Battaglino started the season off strong, with the highest Corsi For percentage on Connecticut. She was injured in an on-ice collision with Devon Skeats in a November game in Buffalo, and while she was recovering Battaglino became one of the voices of the Whale. She has a strong personality and an ability to bring the team together in the room.

Anya Battaglino warming up at NWHL Boston Pride at Connecticut Whale Jan 31 2016. Mandatory Photo Credit: Kaitlin S. Cimini

Anya Battaglino warming up at NWHL Boston Pride at Connecticut Whale Jan 31 2016. Mandatory Photo Credit: Kaitlin S. Cimini

Off the ice, she became a valuable marketing tool for the Whale on social media and even as a color commentator at times.

Weaknesses

Battaglino’s injury left her sidelined for the majority of the rest of the season; when she returned it was not as smooth a fit as it had been before her injury and her Corsi For percentage dipped down to 42.74 percent, one of the lowest on Connecticut. This may simply be due to conditioning and time off from skills training but it may also be that she didn’t fit as well with the new system in place under new coaching.

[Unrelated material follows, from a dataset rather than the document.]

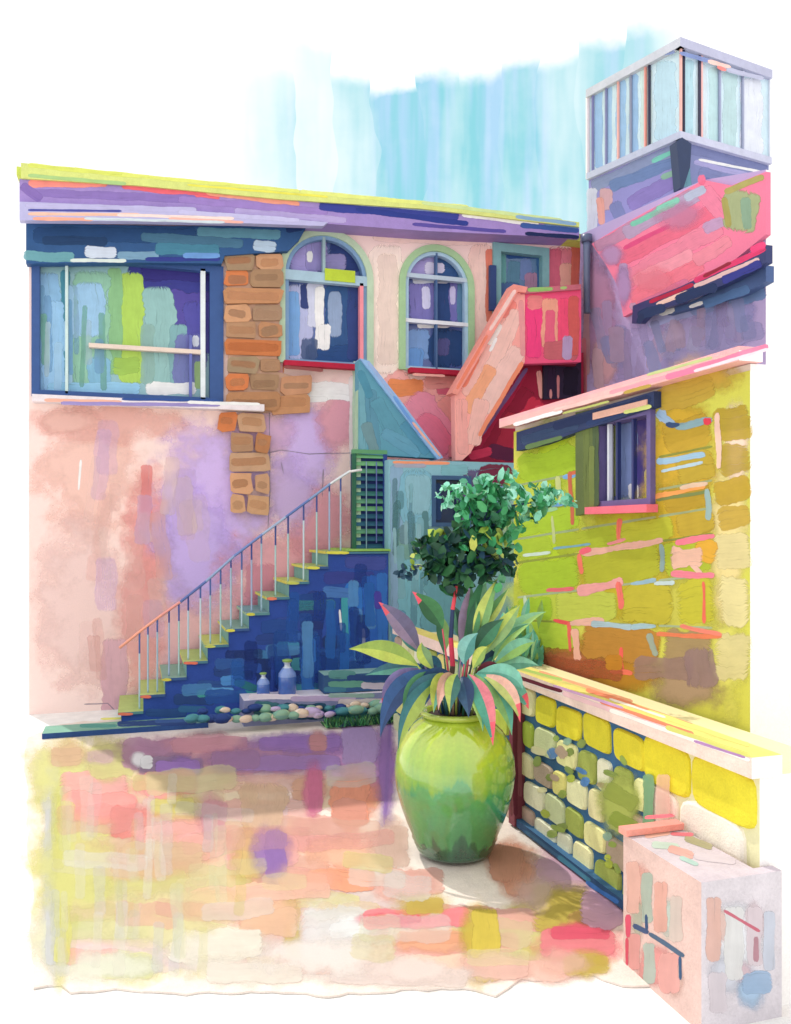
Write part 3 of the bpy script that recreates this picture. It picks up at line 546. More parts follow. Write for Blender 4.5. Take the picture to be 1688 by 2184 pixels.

Did she earn a roster spot?

Battaglino might be a good player to review in training camp before offering a roster position. If the stutter steps she took after her return were simply due to being out of practice, training camp will demonstrate as such.

 

Katia Pashkevich

Strengths

Pashkevich was the oldest player to step foot on the ice in the entire league at 42, and her age showed in her inability to keep up with younger players for more than a period. Although she demonstrated tremendous guts and determination in signing up for a practice player slot, it didn’t help as much on the ice as hoped.

Weaknesses

Pashkevich’s age held her back, stamina-wise, but she also was used to a form of hockey that wasn’t quite so systems-based. Pashkevich regularly found herself being beat by younger, more skilled players who had very high levels of systems and skills training. In the end, Pashkevich finished the season with at 12.5 Corsi For percentage. While Pashkevich was on the ice there were seven shots-against and zero shots-for.

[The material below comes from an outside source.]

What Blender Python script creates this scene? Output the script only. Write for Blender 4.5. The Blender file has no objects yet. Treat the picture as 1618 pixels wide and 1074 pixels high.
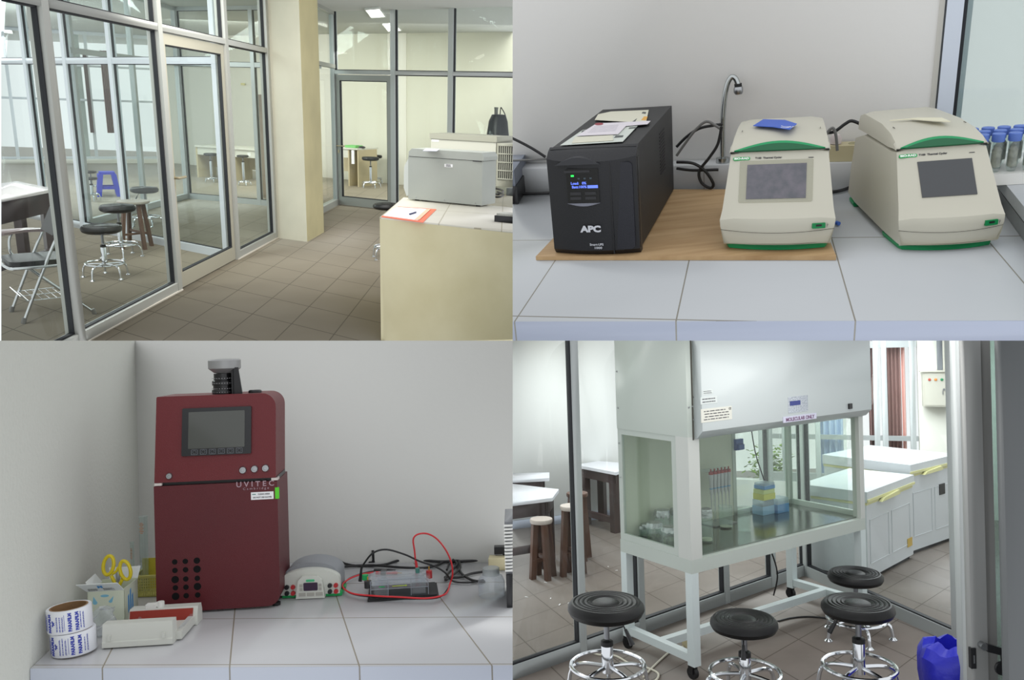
import bpy, bmesh, math, random
import numpy as np
from mathutils import Vector, Matrix

# ---------------------------------------------------------------- camera, sky, exposure
FPX, PX0, PY0 = 1300.0, 809.0, 537.0          # focal length in pixels of the 1618 x 1074 frame, its middle
EYE = Vector((0.0, 0.0, 1.74))
sc = bpy.context.scene
cd = bpy.data.cameras.new('camera')
cam = bpy.data.objects.new('camera', cd)
sc.collection.objects.link(cam)
cd.sensor_width = 36.0
cd.lens = FPX / 1618.0 * 36.0
cd.clip_start = 0.05
cd.clip_end = 200
cam.location = EYE
cam.rotation_euler = (math.pi / 2, 0, 0)
sc.camera = cam
sc.view_settings.view_transform = 'Standard'
sc.view_settings.look = 'None'
sc.view_settings.gamma = 1
sc.view_settings.exposure = 0.12
sc.view_settings.use_curve_mapping = False
sc.cycles.use_denoising = True
sc.cycles.max_bounces = 10
sc.cycles.transparent_max_bounces = 24
world = bpy.data.worlds.new('world')
sc.world = world
world.use_nodes = True
world.node_tree.nodes['Background'].inputs[0].default_value = (0.96, 0.98, 1.0, 1)
world.node_tree.nodes['Background'].inputs[1].default_value = 1.0

random.seed(4)
R = math.radians
PI = math.pi


# ---------------------------------------------------------------- the four rooms
class Room:
    """One room of the building: a level frame of its own (x right, y away, z up; z = 0 is its floor or
    counter top). lean and tip are how the room's plumb line stands to the camera, h the eye's height."""

    def __init__(s, name, lean, tip, h, box):
        d = Vector((lean, 1, tip)).normalized()
        up = -d
        z = Vector((0, 0, 1))
        y = (z - z.dot(up) * up).normalized()
        x = y.cross(up)
        x = -x if x.x < 0 else x
        s.ax, s.h, s.name, s.box = (x, y, up), h, name, box
        w = lambda v: Vector((v.x, v.z, -v.y))
        X, Y, Z = w(x), w(y), w(up)
        o = EYE - Z * h
        s.M = Matrix(((X.x, Y.x, Z.x, o.x), (X.y, Y.y, Z.y, o.y), (X.z, Y.z, Z.z, o.z), (0, 0, 0, 1)))

    def ray(s, px, py):
        v = Vector(((px - PX0) / FPX, (py - PY0) / FPX, 1))
        return Vector([a.dot(v) for a in s.ax])

    def at(s, px, py, z=0.0):                 # the point at height z seen there
        r = s.ray(px, py)
        k = (z - s.h) / r.z
        return Vector((r.x * k, r.y * k, z))

    def on(s, px, py, a, b):                  # the point seen there on the upright wall through a and b
        r = s.ray(px, py)
        n = Vector((a[1] - b[1], b[0] - a[0], 0))
        k = (n.x * a[0] + n.y * a[1]) / (n.x * r.x + n.y * r.y)
        return Vector((r.x * k, r.y * k, s.h + r.z * k))

    def pix(s, p):
        q = Vector((p[0], p[1], p[2] - s.h))
        c = s.ax[0] * q.x + s.ax[1] * q.y + s.ax[2] * q.z
        return PX0 + FPX * c.x / c.z, PY0 + FPX * c.y / c.z

    def hgt(s, p, py):                        # how high above p the row py is
        lo, hi = -6.0, 12.0
        for _ in range(50):
            m = (lo + hi) / 2
            if s.pix((p[0], p[1], m))[1] > py: lo = m
            else: hi = m
        return lo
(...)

Did she earn a roster spot?

Pashkevich only played in one game (two periods) for the Whale and left the team and league shortly after. While her performance did not warrant a roster spot for Connecticut, whether or not she deserves one may be a moot point as it appears she is uninterested in continuing to play at this level.

 

Tara Tomimoto

Tara Tomimoto turns to follow the play during NWHL Buffalo Beauts at Connecticut Whale. Dec. 6 2015. Mandatory Photo Credit: Kaitlin S. Cimini

Tara Tomimoto turns to follow the play during NWHL Buffalo Beauts at Connecticut Whale. Dec. 6 2015. Mandatory Photo Credit: Kaitlin S. Cimini

Strengths

Her puck possession, like many others on this list, was sub-par (her Corsi For percentage came in at 48.84 percent), with Tomimoto being on the ice for 72 scoring chances for opponents, and only 61 for Connecticut. However, her puck possession was the highest among practice players and her willingness to step up and take a spot when necessary speaks to her drive and dedication.

Weaknesses

Scoring and playmaking is not a big part of Tomimoto’s game. Despite being on defense, Tomimoto only generated a single goal and no assists for the season.

Did she earn a roster spot?

The numbers say Tomimoto should be promoted if possible. She’s a strong depth player.

The question with Tomimoto is: can she take a roster spot. Like Buesser, Tomimoto was offered a roster position at the beginning of the 2015-16 Whale season; she accepted only to have to turn it down due to visa issues.

Tomimoto attended the majority of practices, however, and played in close to half the games over the course of the season, likely due to Lindsay Berman’s leg injury at the beginning of the season, which kept her out for most of the regular season. Berman only returned to play with two games left in the regular season. Tomimoto clearly was interested in a roster spot. Whether she can accept one or not is a different question.